It is only in looking back that I can see that another reason for my parent’s decision, was probably to do with me, though I was never told as much. Within a year or so I would be approaching the end of my years at Junior School, which meant that my classmates and I would be sent to a boarding school in Salisbury forty-odd miles away. I suspect that my parents didn’t like this idea, viewing it as breaking up the family. I would be allowed home only on exeat* weekends, maybe once or twice a term.
*when students who live at the school can go home for the weekend (more about exeat)
So, in March or April of 1959, our family packed up and left Darwendale. We drove to Salisbury, where we boarded the train travelling almost non-stop for three days and two nights, winding our way through Bechuanaland (Botswana) and South Africa, to Cape Town, a journey of over 1700 miles.
Once in Cape Town, we boarded a Union Castle Line ship, the SS Windsor, bound for the UK. This time, at least, we were all together for the two-week long trip. I don’t recall much about the voyage, but I do know that my mother, now aware of the Fancy-Dress Parade on board, had kept in our hand luggage costumes which John and I had worn for Darwendale School’s nativity play. John, who had been one of the Three Kings, dressed in a satin blouson doublet with fake jewels on his clothes and on his cardboard crown, now became King Cole. I had been an angel in the school play and remained such on board the ship. I wore a long-sleeved white gown made by my mother from a bed sheet, and the huge wings which my father had fashioned out of coat hangers and mesh, onto which my parents had pinned or sewn countless triangular fabric “feathers”. My halo, made of wire covered in tinsel, was supported above my head by another wire. I loved my outfit. Peter was dressed as a Hawaiian girl in a hula skirt of crêpe paper strips, with crêpe flowers round his head, on his wrists and ankles. I don’t know what he felt about that, but I don’t suppose he had much choice in the matter.

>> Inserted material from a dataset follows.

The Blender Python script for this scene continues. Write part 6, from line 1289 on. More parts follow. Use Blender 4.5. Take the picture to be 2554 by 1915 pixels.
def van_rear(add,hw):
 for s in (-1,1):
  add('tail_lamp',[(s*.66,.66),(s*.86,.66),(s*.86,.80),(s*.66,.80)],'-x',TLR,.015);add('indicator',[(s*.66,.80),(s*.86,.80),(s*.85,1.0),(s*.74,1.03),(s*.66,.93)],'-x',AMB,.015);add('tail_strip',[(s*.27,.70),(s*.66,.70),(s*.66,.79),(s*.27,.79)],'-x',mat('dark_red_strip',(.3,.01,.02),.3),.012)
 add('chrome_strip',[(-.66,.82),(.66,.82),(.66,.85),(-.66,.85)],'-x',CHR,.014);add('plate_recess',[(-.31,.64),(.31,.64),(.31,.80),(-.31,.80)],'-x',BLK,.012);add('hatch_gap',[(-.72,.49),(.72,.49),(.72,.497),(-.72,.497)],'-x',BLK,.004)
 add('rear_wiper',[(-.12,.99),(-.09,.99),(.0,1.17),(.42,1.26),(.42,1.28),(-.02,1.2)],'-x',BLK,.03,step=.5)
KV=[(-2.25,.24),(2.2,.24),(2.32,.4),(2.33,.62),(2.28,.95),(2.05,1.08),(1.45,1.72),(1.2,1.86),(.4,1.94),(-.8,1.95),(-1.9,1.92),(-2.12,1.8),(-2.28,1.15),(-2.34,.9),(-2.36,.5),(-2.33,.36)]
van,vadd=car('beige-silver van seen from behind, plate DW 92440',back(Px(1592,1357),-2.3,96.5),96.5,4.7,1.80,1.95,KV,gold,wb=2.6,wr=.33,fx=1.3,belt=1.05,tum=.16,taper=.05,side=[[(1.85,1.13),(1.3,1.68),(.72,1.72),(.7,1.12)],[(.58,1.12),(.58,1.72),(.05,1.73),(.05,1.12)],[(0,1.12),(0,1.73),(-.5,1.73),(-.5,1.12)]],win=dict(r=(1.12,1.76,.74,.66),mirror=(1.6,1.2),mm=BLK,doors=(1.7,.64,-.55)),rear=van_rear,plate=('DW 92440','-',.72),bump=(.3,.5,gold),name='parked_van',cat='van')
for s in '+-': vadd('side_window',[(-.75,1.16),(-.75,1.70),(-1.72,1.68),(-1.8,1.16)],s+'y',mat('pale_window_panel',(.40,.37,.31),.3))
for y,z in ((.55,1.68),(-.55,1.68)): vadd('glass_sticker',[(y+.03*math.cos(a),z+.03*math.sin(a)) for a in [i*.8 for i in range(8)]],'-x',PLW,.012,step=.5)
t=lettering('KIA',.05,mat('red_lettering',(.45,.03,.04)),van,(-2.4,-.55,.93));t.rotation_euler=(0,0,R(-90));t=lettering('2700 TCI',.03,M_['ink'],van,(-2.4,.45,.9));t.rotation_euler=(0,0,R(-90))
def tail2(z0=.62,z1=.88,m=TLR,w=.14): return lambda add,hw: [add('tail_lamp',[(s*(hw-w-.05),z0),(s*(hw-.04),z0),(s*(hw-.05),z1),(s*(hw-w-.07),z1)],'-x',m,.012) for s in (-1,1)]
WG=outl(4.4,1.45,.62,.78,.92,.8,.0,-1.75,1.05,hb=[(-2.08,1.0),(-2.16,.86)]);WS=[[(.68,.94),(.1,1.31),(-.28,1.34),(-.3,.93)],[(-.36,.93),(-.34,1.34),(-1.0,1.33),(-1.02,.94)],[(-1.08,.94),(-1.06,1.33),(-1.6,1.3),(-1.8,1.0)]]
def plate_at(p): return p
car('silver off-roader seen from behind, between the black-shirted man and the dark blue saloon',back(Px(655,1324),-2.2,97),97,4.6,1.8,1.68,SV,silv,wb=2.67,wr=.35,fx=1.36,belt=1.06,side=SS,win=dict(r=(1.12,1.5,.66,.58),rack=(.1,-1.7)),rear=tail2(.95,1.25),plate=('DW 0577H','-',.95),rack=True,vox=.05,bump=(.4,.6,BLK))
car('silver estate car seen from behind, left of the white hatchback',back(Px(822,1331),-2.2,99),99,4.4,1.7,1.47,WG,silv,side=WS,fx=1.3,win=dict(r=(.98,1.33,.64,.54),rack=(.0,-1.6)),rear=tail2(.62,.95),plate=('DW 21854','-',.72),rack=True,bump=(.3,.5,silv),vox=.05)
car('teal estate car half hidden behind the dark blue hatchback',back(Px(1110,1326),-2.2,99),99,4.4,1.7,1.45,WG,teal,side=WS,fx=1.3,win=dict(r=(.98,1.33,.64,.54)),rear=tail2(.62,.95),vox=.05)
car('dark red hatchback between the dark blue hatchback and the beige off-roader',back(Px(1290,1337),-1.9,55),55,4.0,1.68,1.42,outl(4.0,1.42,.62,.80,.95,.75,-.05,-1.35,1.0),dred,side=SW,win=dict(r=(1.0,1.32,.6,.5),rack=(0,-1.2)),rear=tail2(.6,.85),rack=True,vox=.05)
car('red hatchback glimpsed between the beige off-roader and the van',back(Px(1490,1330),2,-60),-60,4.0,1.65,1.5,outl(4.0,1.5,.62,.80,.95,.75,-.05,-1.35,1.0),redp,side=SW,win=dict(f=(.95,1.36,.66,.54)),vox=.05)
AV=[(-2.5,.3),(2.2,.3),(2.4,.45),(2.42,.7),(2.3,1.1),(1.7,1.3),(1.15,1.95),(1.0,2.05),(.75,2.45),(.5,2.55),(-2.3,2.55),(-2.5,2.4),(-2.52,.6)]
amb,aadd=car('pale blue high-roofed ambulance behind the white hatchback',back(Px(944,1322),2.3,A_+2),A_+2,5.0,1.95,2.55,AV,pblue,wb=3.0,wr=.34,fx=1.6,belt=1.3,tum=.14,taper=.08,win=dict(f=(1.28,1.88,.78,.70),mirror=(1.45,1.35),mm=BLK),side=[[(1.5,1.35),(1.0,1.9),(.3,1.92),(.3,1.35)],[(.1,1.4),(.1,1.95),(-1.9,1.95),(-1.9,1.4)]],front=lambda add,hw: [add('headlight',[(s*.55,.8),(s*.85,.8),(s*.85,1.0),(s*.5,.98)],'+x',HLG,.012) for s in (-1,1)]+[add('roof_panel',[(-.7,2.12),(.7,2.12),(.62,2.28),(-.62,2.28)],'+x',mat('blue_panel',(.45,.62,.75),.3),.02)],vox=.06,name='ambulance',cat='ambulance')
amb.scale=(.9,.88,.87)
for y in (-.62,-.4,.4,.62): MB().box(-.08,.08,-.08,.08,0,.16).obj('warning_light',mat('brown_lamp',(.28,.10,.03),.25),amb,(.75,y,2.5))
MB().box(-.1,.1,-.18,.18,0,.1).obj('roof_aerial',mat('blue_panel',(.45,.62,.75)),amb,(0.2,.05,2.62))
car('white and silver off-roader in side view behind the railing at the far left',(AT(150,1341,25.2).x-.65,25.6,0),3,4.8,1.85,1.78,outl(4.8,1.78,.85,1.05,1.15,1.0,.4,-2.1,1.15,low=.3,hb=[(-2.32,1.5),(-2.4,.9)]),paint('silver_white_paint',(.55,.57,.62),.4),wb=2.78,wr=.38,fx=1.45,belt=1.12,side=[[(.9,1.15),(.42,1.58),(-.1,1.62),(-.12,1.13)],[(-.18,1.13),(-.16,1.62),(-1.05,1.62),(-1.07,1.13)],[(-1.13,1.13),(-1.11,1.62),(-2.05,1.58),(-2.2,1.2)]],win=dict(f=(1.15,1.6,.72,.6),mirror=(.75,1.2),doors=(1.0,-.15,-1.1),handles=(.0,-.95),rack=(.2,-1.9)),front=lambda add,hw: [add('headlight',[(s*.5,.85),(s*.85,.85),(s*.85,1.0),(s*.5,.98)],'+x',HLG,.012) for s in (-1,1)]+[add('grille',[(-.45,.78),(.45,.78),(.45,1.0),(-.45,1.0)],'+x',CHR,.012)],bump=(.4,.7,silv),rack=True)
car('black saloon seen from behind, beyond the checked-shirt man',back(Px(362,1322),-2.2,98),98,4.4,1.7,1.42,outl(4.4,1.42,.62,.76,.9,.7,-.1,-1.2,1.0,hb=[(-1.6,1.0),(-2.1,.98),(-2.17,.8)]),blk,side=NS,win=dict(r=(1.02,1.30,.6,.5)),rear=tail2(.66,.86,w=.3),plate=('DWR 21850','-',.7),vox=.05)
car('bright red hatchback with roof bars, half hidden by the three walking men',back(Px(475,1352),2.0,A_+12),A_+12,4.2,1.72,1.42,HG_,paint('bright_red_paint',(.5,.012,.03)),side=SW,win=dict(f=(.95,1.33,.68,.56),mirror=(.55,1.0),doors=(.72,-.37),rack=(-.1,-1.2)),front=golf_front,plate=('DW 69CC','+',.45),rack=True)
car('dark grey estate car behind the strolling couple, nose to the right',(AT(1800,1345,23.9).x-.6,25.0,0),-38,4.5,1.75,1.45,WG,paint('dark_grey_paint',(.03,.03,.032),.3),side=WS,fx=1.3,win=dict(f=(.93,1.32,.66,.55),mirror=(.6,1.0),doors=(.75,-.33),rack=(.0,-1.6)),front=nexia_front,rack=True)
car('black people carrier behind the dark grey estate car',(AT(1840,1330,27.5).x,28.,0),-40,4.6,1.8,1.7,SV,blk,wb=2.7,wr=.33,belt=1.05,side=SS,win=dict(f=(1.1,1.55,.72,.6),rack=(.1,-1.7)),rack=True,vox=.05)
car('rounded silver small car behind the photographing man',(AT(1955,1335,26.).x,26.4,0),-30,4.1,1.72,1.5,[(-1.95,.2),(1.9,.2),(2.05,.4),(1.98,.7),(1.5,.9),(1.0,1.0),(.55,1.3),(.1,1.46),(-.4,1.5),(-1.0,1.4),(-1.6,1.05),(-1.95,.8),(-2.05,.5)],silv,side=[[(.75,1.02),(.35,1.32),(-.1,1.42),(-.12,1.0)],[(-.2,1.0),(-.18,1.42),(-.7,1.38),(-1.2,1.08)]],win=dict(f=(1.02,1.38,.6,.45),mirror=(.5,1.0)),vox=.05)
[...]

I do have a clear picture in my mind of my mother dressed in a lovely cocktail dress of lemon chiffon, which she wore with a string of fake pearls when she was asked by the captain to sit on the panel judging the Adults’ Fancy-Dress Parade. My mother was a very pretty, lively lady, ideally suited for this role. With her short dark hair, which she wore with a fringe, she looked stunning in her new outfit. I have no idea where she had acquired the dress. Certainly not from Darwendale, where there was nothing but a tiny convenience store. I had never seen her so beautifully attired before. I was very proud of her, and I should imagine my father was, too.